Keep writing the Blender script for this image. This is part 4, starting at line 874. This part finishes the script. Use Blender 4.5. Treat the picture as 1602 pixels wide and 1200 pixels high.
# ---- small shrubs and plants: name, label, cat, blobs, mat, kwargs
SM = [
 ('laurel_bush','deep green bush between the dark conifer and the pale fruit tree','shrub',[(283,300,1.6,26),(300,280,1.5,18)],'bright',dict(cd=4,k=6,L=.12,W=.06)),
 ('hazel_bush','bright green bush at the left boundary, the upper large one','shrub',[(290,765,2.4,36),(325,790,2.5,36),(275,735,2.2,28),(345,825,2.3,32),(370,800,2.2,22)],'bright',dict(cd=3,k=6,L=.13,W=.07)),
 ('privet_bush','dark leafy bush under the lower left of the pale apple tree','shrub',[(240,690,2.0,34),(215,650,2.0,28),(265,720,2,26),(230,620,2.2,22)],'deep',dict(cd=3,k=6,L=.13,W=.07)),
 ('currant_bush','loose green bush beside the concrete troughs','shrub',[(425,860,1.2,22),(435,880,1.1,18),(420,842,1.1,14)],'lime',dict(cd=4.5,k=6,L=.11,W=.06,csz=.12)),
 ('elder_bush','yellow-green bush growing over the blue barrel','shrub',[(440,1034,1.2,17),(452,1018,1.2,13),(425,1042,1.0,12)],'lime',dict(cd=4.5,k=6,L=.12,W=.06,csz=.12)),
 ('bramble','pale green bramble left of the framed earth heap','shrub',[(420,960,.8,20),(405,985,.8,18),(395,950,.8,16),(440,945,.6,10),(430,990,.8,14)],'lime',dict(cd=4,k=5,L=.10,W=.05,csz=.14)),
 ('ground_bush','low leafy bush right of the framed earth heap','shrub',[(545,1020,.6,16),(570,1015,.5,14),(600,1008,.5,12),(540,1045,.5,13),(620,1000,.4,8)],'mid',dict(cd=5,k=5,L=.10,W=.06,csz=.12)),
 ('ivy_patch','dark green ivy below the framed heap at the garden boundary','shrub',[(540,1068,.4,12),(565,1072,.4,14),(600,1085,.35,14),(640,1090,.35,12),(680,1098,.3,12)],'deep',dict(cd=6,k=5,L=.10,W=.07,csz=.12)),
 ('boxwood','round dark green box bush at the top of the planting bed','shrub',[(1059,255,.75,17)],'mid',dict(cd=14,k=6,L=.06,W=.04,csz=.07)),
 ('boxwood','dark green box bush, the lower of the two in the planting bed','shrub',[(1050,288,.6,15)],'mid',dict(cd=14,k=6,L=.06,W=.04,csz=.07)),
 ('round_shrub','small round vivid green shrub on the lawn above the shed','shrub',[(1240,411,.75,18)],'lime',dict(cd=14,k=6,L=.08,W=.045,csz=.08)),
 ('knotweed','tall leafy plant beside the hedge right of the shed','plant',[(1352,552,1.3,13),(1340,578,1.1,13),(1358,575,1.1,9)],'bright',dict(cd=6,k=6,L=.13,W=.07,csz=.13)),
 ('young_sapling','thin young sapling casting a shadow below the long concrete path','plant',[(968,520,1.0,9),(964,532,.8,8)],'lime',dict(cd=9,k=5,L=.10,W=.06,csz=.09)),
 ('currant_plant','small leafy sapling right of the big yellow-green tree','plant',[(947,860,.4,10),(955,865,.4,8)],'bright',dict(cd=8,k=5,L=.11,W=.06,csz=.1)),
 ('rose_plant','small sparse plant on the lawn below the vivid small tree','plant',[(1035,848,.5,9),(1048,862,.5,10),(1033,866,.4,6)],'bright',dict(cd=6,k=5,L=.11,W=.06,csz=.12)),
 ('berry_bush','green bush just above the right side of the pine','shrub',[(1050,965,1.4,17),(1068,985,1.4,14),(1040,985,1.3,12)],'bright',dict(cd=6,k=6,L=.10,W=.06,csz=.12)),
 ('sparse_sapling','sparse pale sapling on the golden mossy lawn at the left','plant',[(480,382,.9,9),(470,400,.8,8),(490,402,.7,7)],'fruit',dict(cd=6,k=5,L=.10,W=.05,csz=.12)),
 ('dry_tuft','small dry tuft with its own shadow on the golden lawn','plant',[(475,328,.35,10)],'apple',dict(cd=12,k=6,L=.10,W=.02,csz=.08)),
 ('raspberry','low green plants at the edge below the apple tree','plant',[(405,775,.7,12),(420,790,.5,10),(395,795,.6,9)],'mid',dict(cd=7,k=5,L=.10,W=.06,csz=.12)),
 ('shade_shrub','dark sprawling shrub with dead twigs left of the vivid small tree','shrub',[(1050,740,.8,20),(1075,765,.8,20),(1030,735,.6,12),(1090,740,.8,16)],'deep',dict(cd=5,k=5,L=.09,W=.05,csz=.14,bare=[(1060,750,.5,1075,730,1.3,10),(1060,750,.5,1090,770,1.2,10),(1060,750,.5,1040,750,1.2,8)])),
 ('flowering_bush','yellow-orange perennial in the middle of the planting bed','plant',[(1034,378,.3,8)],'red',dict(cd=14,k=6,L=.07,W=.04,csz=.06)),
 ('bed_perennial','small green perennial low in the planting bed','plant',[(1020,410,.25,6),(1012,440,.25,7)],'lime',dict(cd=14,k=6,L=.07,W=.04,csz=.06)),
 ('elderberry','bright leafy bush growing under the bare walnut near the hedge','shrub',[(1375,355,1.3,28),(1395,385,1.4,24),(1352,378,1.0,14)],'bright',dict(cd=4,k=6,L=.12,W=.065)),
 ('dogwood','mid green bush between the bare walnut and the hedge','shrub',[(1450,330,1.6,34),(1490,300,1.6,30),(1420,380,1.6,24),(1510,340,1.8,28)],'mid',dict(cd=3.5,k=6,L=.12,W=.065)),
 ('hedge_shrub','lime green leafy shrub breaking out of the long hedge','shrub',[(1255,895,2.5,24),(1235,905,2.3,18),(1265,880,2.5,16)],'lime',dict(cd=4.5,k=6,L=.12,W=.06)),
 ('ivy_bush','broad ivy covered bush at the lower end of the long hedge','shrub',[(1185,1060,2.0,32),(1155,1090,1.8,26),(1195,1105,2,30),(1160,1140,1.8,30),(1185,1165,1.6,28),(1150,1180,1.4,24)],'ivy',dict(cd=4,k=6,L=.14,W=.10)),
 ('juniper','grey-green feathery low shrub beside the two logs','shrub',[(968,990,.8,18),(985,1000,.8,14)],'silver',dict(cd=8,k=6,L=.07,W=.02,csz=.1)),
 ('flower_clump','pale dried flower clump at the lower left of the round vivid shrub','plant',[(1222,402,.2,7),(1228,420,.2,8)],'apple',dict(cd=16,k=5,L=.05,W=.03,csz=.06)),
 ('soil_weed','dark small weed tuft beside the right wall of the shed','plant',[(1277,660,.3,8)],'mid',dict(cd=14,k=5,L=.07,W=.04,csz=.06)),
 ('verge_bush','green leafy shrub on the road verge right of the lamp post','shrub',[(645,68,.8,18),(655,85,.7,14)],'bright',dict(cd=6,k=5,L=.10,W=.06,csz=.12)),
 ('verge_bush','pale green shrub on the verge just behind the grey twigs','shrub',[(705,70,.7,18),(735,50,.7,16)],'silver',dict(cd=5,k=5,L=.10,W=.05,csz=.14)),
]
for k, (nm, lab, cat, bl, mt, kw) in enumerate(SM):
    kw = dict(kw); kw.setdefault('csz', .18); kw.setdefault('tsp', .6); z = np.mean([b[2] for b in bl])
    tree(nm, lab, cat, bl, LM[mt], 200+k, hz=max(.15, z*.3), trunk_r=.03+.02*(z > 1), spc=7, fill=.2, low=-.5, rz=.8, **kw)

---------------

# What the task requires:
All of the data above should be transcribed exactly.

# Answer to this problem:
Keep writing the Blender script for this image. This is part 4, starting at line 874. This part finishes the script. Use Blender 4.5. Treat the picture as 1602 pixels wide and 1200 pixels high.
# ---- small shrubs and plants: name, label, cat, blobs, mat, kwargs
SM = [
 ('laurel_bush','deep green bush between the dark conifer and the pale fruit tree','shrub',[(283,300,1.6,26),(300,280,1.5,18)],'bright',dict(cd=4,k=6,L=.12,W=.06)),
 ('hazel_bush','bright green bush at the left boundary, the upper large one','shrub',[(290,765,2.4,36),(325,790,2.5,36),(275,735,2.2,28),(345,825,2.3,32),(370,800,2.2,22)],'bright',dict(cd=3,k=6,L=.13,W=.07)),
 ('privet_bush','dark leafy bush under the lower left of the pale apple tree','shrub',[(240,690,2.0,34),(215,650,2.0,28),(265,720,2,26),(230,620,2.2,22)],'deep',dict(cd=3,k=6,L=.13,W=.07)),
 ('currant_bush','loose green bush beside the concrete troughs','shrub',[(425,860,1.2,22),(435,880,1.1,18),(420,842,1.1,14)],'lime',dict(cd=4.5,k=6,L=.11,W=.06,csz=.12)),
 ('elder_bush','yellow-green bush growing over the blue barrel','shrub',[(440,1034,1.2,17),(452,1018,1.2,13),(425,1042,1.0,12)],'lime',dict(cd=4.5,k=6,L=.12,W=.06,csz=.12)),
 ('bramble','pale green bramble left of the framed earth heap','shrub',[(420,960,.8,20),(405,985,.8,18),(395,950,.8,16),(440,945,.6,10),(430,990,.8,14)],'lime',dict(cd=4,k=5,L=.10,W=.05,csz=.14)),
 ('ground_bush','low leafy bush right of the framed earth heap','shrub',[(545,1020,.6,16),(570,1015,.5,14),(600,1008,.5,12),(540,1045,.5,13),(620,1000,.4,8)],'mid',dict(cd=5,k=5,L=.10,W=.06,csz=.12)),
 ('ivy_patch','dark green ivy below the framed heap at the garden boundary','shrub',[(540,1068,.4,12),(565,1072,.4,14),(600,1085,.35,14),(640,1090,.35,12),(680,1098,.3,12)],'deep',dict(cd=6,k=5,L=.10,W=.07,csz=.12)),
 ('boxwood','round dark green box bush at the top of the planting bed','shrub',[(1059,255,.75,17)],'mid',dict(cd=14,k=6,L=.06,W=.04,csz=.07)),
 ('boxwood','dark green box bush, the lower of the two in the planting bed','shrub',[(1050,288,.6,15)],'mid',dict(cd=14,k=6,L=.06,W=.04,csz=.07)),
 ('round_shrub','small round vivid green shrub on the lawn above the shed','shrub',[(1240,411,.75,18)],'lime',dict(cd=14,k=6,L=.08,W=.045,csz=.08)),
 ('knotweed','tall leafy plant beside the hedge right of the shed','plant',[(1352,552,1.3,13),(1340,578,1.1,13),(1358,575,1.1,9)],'bright',dict(cd=6,k=6,L=.13,W=.07,csz=.13)),
 ('young_sapling','thin young sapling casting a shadow below the long concrete path','plant',[(968,520,1.0,9),(964,532,.8,8)],'lime',dict(cd=9,k=5,L=.10,W=.06,csz=.09)),
 ('currant_plant','small leafy sapling right of the big yellow-green tree','plant',[(947,860,.4,10),(955,865,.4,8)],'bright',dict(cd=8,k=5,L=.11,W=.06,csz=.1)),
 ('rose_plant','small sparse plant on the lawn below the vivid small tree','plant',[(1035,848,.5,9),(1048,862,.5,10),(1033,866,.4,6)],'bright',dict(cd=6,k=5,L=.11,W=.06,csz=.12)),
 ('berry_bush','green bush just above the right side of the pine','shrub',[(1050,965,1.4,17),(1068,985,1.4,14),(1040,985,1.3,12)],'bright',dict(cd=6,k=6,L=.10,W=.06,csz=.12)),
 ('sparse_sapling','sparse pale sapling on the golden mossy lawn at the left','plant',[(480,382,.9,9),(470,400,.8,8),(490,402,.7,7)],'fruit',dict(cd=6,k=5,L=.10,W=.05,csz=.12)),
 ('dry_tuft','small dry tuft with its own shadow on the golden lawn','plant',[(475,328,.35,10)],'apple',dict(cd=12,k=6,L=.10,W=.02,csz=.08)),
 ('raspberry','low green plants at the edge below the apple tree','plant',[(405,775,.7,12),(420,790,.5,10),(395,795,.6,9)],'mid',dict(cd=7,k=5,L=.10,W=.06,csz=.12)),
 ('shade_shrub','dark sprawling shrub with dead twigs left of the vivid small tree','shrub',[(1050,740,.8,20),(1075,765,.8,20),(1030,735,.6,12),(1090,740,.8,16)],'deep',dict(cd=5,k=5,L=.09,W=.05,csz=.14,bare=[(1060,750,.5,1075,730,1.3,10),(1060,750,.5,1090,770,1.2,10),(1060,750,.5,1040,750,1.2,8)])),
 ('flowering_bush','yellow-orange perennial in the middle of the planting bed','plant',[(1034,378,.3,8)],'red',dict(cd=14,k=6,L=.07,W=.04,csz=.06)),
 ('bed_perennial','small green perennial low in the planting bed','plant',[(1020,410,.25,6),(1012,440,.25,7)],'lime',dict(cd=14,k=6,L=.07,W=.04,csz=.06)),
 ('elderberry','bright leafy bush growing under the bare walnut near the hedge','shrub',[(1375,355,1.3,28),(1395,385,1.4,24),(1352,378,1.0,14)],'bright',dict(cd=4,k=6,L=.12,W=.065)),
 ('dogwood','mid green bush between the bare walnut and the hedge','shrub',[(1450,330,1.6,34),(1490,300,1.6,30),(1420,380,1.6,24),(1510,340,1.8,28)],'mid',dict(cd=3.5,k=6,L=.12,W=.065)),
 ('hedge_shrub','lime green leafy shrub breaking out of the long hedge','shrub',[(1255,895,2.5,24),(1235,905,2.3,18),(1265,880,2.5,16)],'lime',dict(cd=4.5,k=6,L=.12,W=.06)),
 ('ivy_bush','broad ivy covered bush at the lower end of the long hedge','shrub',[(1185,1060,2.0,32),(1155,1090,1.8,26),(1195,1105,2,30),(1160,1140,1.8,30),(1185,1165,1.6,28),(1150,1180,1.4,24)],'ivy',dict(cd=4,k=6,L=.14,W=.10)),
 ('juniper','grey-green feathery low shrub beside the two logs','shrub',[(968,990,.8,18),(985,1000,.8,14)],'silver',dict(cd=8,k=6,L=.07,W=.02,csz=.1)),
 ('flower_clump','pale dried flower clump at the lower left of the round vivid shrub','plant',[(1222,402,.2,7),(1228,420,.2,8)],'apple',dict(cd=16,k=5,L=.05,W=.03,csz=.06)),
 ('soil_weed','dark small weed tuft beside the right wall of the shed','plant',[(1277,660,.3,8)],'mid',dict(cd=14,k=5,L=.07,W=.04,csz=.06)),
 ('verge_bush','green leafy shrub on the road verge right of the lamp post','shrub',[(645,68,.8,18),(655,85,.7,14)],'bright',dict(cd=6,k=5,L=.10,W=.06,csz=.12)),
 ('verge_bush','pale green shrub on the verge just behind the grey twigs','shrub',[(705,70,.7,18),(735,50,.7,16)],'silver',dict(cd=5,k=5,L=.10,W=.05,csz=.14)),
]
for k, (nm, lab, cat, bl, mt, kw) in enumerate(SM):
    kw = dict(kw); kw.setdefault('csz', .18); kw.setdefault('tsp', .6); z = np.mean([b[2] for b in bl])
    tree(nm, lab, cat, bl, LM[mt], 200+k, hz=max(.15, z*.3), trunk_r=.03+.02*(z > 1), spc=7, fill=.2, low=-.5, rz=.8, **kw)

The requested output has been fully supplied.